Wednesday, February 12, 2014


I was recently invited to a special preview screening of The Two Faces of January, the directorial debut of screenwriter Hossein Amini, which premiered at the Berlin Film Festival last night. The film is an adaptation of the Patricia Highsmith novel of the same name. which will invite inevitable comparisons with The Talented Mr Ripley; but this is a tighter, more subtle film that plays on the tension between the performances of Viggo Mortensen, Kirsten Dunst and Oscar Isaac.  It's the relationship between Chester and Colette Macfarland (Mortensen and Dunst) and Rydal (Oscar Isaac) under the blazing sun of Greece and Turkey which drives the film. Any other characters are incidental.

It's the summer of 1962. First we see Chester and Colette as wealthy vacationing Americans, singled out by the shady small time con-man Ryder, who works as a tour guide, short-changing pretty American tourists. As the story unfolds, the position of who is not to be trusted changes places between Chester and Ryder several times, with the complication that Ryder is now implicated in Chester's much darker crime, and the Macfarlands are indebted to him for helping them flee Greece and the police. Eventually the action becomes a straight battle of wits between the two men, each desperate to escape, but unable to disentangle themselves.

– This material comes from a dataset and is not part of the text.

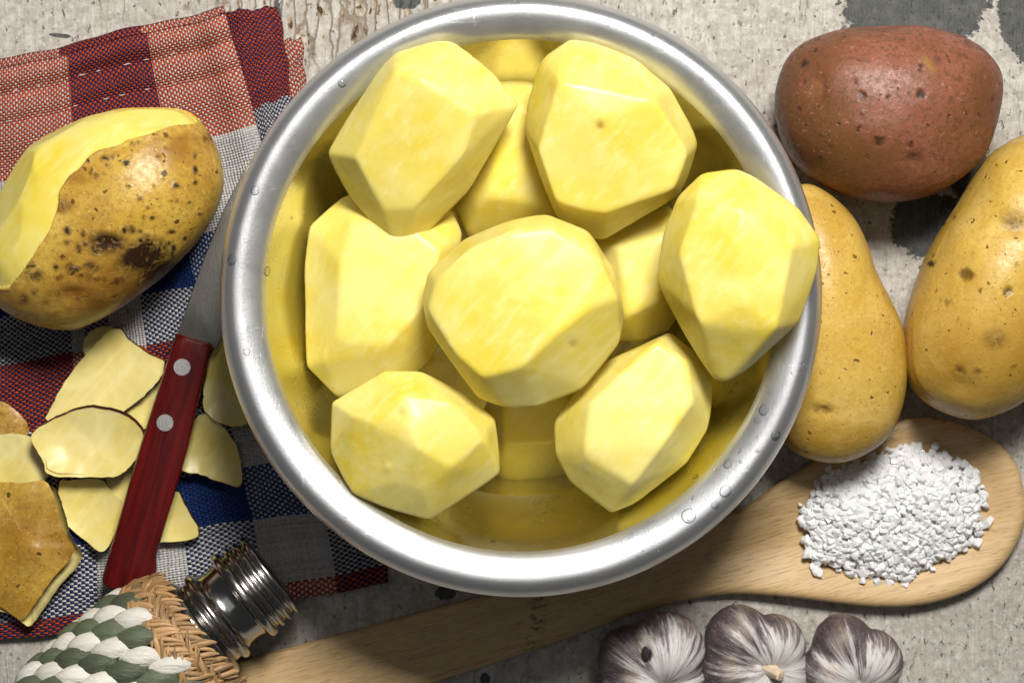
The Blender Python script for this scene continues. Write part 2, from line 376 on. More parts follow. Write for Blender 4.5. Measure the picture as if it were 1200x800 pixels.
def mat_cloth(name, cols_a, rows, cols_b=None, split=0.4):
    """plain weave: warp colour by u, weft colour by v, every thread drawn and bumped"""
    n = NT(name); PITCH = 3.0
    uv = n.attr("thread", 1); sep = n.add("ShaderNodeSeparateXYZ", {0: uv}); U = sep; V = sep.node.outputs[1]
    bands = n.attr("bands", 1); sb = n.add("ShaderNodeSeparateXYZ", {0: bands}); BU = sb; BV = sb.node.outputs[1]
    wob = n.math('MULTIPLY', n.math('SUBTRACT', n.noise(uv, 0.05, 3), 0.5), 3.0)
    un = n.math('DIVIDE', n.math('ADD', U, wob), PITCH); vn = n.math('DIVIDE', n.math('ADD', V, wob), PITCH * 1.0)
    cu = n.math('FLOOR', un); cv = n.math('FLOOR', vn)
    par = n.math('ABSOLUTE', n.math('MODULO', n.math('ADD', cu, cv), 2.0))
    par = n.math('LESS_THAN', par, 0.5)
    pu = n.math('ABSOLUTE', n.math('SINE', n.math('MULTIPLY', un, math.pi))); pv = n.math('ABSOLUTE', n.math('SINE', n.math('MULTIPLY', vn, math.pi)))
    wu = n.add("ShaderNodeTexWhiteNoise", {1: cu}, noise_dimensions='1D'); wv = n.add("ShaderNodeTexWhiteNoise", {1: n.math('ADD', cv, 57.3)}, noise_dimensions='1D')
    ca = n.ramp(BU, cols_a, 'CONSTANT')
    if cols_b: ca = n.mix(n.math('GREATER_THAN', BV, split), ca, n.ramp(BU, cols_b, 'CONSTANT'))
    cr = n.ramp(BV, rows, 'CONSTANT')
    thr = n.math('MULTIPLY', n.add("ShaderNodeSeparateColor", {0: ca}), 0.62)
    par = n.math('SUBTRACT', 1.0, n.math('MULTIPLY', par, n.math('GREATER_THAN', pu, thr)))
    ca = n.mix(0.45, ca, n.mix(1.0, ca, n.ramp(wu, [(0, 0.45), (1, 1.25)]), 'MULTIPLY'))
    cr = n.mix(0.45, cr, n.mix(1.0, cr, n.ramp(wv, [(0, 0.45), (1, 1.25)]), 'MULTIPLY'))
    c = n.mix(par, ca, cr)
    fz = n.noise(uv, 0.8, 3, 0.7)
    c = n.mix(n.ramp(fz, [(0.45, 0), (0.8, 0.25)]), c, n.mix(0.3, c, (0.5, 0.4, 0.35)))
    h = n.mix(par, n.math('MULTIPLY', pu, n.math('ADD', n.math('MULTIPLY', pv, 0.6), 0.4)), n.math('MULTIPLY', pv, n.math('ADD', n.math('MULTIPLY', pu, 0.6), 0.4)))
    h = n.math('ADD', h, n.math('MULTIPLY', fz, 0.5))
    n.set(Base_Color=c, Roughness=0.9, Normal=n.bump(h, 1.0, 0.0012), Specular_IOR_Level=0.15)
    return n.m
NAVY = (0.014, 0.026, 0.110); WHITE = (0.72, 0.70, 0.68); RED = (0.60, 0.080, 0.018); BLUE = (0.010, 0.060, 0.27)
COLS_A = [(0, NAVY), (0.114, WHITE), (0.419, NAVY), (0.714, WHITE)]
COLS_B = [(0, WHITE), (0.106, NAVY), (0.346, WHITE), (0.386, NAVY), (0.455, WHITE), (0.553, NAVY), (0.715, WHITE), (0.88, NAVY)]
# rows of the napkin: v position, left pixel, right pixel
ROWS = [(0.0, (-60, 95), (266, 16)), (0.20, (-60, 224), (300, 146)), (0.30, (-60, 290), (322, 225)), (0.50, (-60, 436), (360, 374)), (0.61, (-60, 516), (388, 456)),
        (0.71, (-60, 594), (415, 530)), (0.82, (-60, 660), (438, 590)), (0.95, (-60, 741), (452, 661)), (1.0, (-60, 760), (455, 684))]
RAMP_V = [(0, RED), (0.20, WHITE), (0.34, BLUE), (0.42, WHITE), (0.50, RED), (0.61, WHITE), (0.71, BLUE), (0.82, WHITE), (0.95, RED)]
M['napkin'] = mat_cloth("checked_linen", COLS_A, RAMP_V, COLS_B, 0.40)
M['napkin_fold'] = mat_cloth("checked_linen_fold", [(0, NAVY), (0.97, NAVY)], [(0, RED), (0.80, WHITE)])
M['napkin_under'] = mat_cloth("checked_linen_underside", [(0, NAVY), (0.13, WHITE), (0.40, NAVY), (0.70, WHITE)], [(0, RED), (0.99, RED)])
M['napkin_strip'] = mat_cloth("checked_linen_strip", [(0, WHITE), (0.99, WHITE)], [(0, RED), (0.85, WHITE)])
def simple(name, col, rough=0.6, var=0.15, scale=300, bump=0.3, dist=0.0005, stretch=(1, 1, 1), ovar=0.0, **kw):
    n = NT(name); v = n.shift(n.map(n.obj(), stretch), 1.0)
    f = n.noise(v, scale, 4, 0.6)
    c = n.mix(f, tuple(x * (1 - var) for x in col), tuple(min(1, x * (1 + var)) for x in col))
    if ovar: c = n.mix(1.0, c, n.ramp(n.rnd(), [(0, 1 - ovar), (1, 1 + ovar)]), 'MULTIPLY')
    n.set(Base_Color=c, Roughness=rough, Normal=n.bump(f, bump, dist), **kw)
    return n.m
M['rope_white'] = simple("white_paper_cord", (0.70, 0.67, 0.60), 0.6, 0.12, 500, 0.9, 0.001, stretch=(0.2, 1, 1), ovar=0.1)
M['rope_green'] = simple("green_paper_cord", (0.085, 0.105, 0.062), 0.6, 0.30, 500, 0.9, 0.001, stretch=(0.2, 1, 1), ovar=0.25)
M['raffia'] = simple("tan_raffia", (0.38, 0.225, 0.10), 0.45, 0.5, 900, 0.8, stretch=(0.12, 1, 1), ovar=0.4)
M['core'] = simple("dark_bottle_core", (0.05, 0.035, 0.02), 0.8)
M['thread'] = simple("white_thread", (0.72, 0.66, 0.64), 0.8)
def mat_salt():
    n = NT("coarse_salt"); c = (0.985, 0.985, 0.988)
    d = n.add("ShaderNodeBsdfDiffuse", {0: c}); t = n.add("ShaderNodeBsdfTranslucent", {0: c}); g = n.add("ShaderNodeBsdfGlossy", {"Roughness": 0.12})
    m1 = n.add("ShaderNodeMixShader", {0: 0.28, 1: d, 2: t}); fr = n.add("ShaderNodeFresnel", {0: 1.5})
    n.t.links.new(n.add("ShaderNodeMixShader", {0: fr, 1: m1, 2: g}), n.o.inputs[0]); return n.m
M['salt'] = mat_salt()
M['garlic_stem'] = simple("dry_garlic_stem", (0.62, 0.50, 0.36), 0.7, 0.25, 400)
M['hole'] = simple("dark_clove_gap", (0.02, 0.015, 0.014), 0.8)
def mat_garlic():
    n = NT("purple_garlic_skin"); s = n.attr("streak", 1); v = n.shift(s, 40.0)
    a = n.noise(n.map(v, (1, 1, 0.5)), 3.2, 5, 0.62, 0.5); b = n.noise(v, 15, 5, 0.7, 0.2); d = n.noise(v, 30, 3, 0.6)
    out = n.attr("outer")
    f = n.math('ADD', n.math('MULTIPLY', a, 0.95), n.math('MULTIPLY', b, 0.35))
    f = n.math('ADD', f, n.math('MULTIPLY', out, 0.34))
    c = n.ramp(f, [(0.62, (0.66, 0.635, 0.61)), (0.73, (0.46, 0.43, 0.415)), (0.79, (0.20, 0.165, 0.168)), (0.90, (0.065, 0.046, 0.050))])
    c = n.mix(n.ramp(n.noise(n.obj(), 60, 3), [(0.5, 0), (0.75, 0.5)]), c, (0.45, 0.34, 0.24))
    c = n.mix(n.ramp(d, [(0.55, 0), (0.72, 0.22)]), c, (0.78, 0.75, 0.73))
    n.set(Base_Color=c, Roughness=0.42, Normal=n.bump(n.math('ADD', n.math('MULTIPLY', b, 0.7), n.math('MULTIPLY', d, 0.5)), 0.5, 0.0008), Subsurface_Weight=0.08, Subsurface_Scale=0.003)
    return n.m
M['garlic'] = mat_garlic()
def mat_water():
    n = NT("shallow_water")
    tr_ = n.add("ShaderNodeBsdfTransparent", {0: (0.95, 0.93, 0.68)})
    nz = n.bump(n.noise(n.obj(), 90, 2), 0.08, 0.001)
    gl = n.add("ShaderNodeBsdfGlossy", {"Color": (1, 1, 1), "Roughness": 0.03, "Normal": nz})
    fr = n.add("ShaderNodeFresnel", {0: 1.33, 1: nz})
    n.t.links.new(n.add("ShaderNodeMixShader", {0: fr, 1: tr_, 2: gl}), n.o.inputs[0]); return n.m
M['water'] = mat_water()
def mat_drop():
    n = NT("water_drop")
    a = n.add("ShaderNodeBsdfTransparent", {0: (0.93, 0.94, 0.95)}); g = n.add("ShaderNodeBsdfGlossy", {"Roughness": 0.03}); fr = n.add("ShaderNodeFresnel", {0: 1.33})
    n.t.links.new(n.add("ShaderNodeMixShader", {0: fr, 1: a, 2: g}), n.o.inputs[0]); return n.m
M['drop'] = mat_drop()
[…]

The costumes by Steven Noble hit just the right spot - again, subtle. Viggo Mortensen's white linen suit's deterioration from pristine to crumpled follows the story arc to a T. Kirsten Dunst only has three or four costumes - all pitched perfectly. The backdrop of bright Greek sunshine and holiday resorts to what is essentially a film noir is a great contrast - also highlighting the Greek tragedy elements of the story.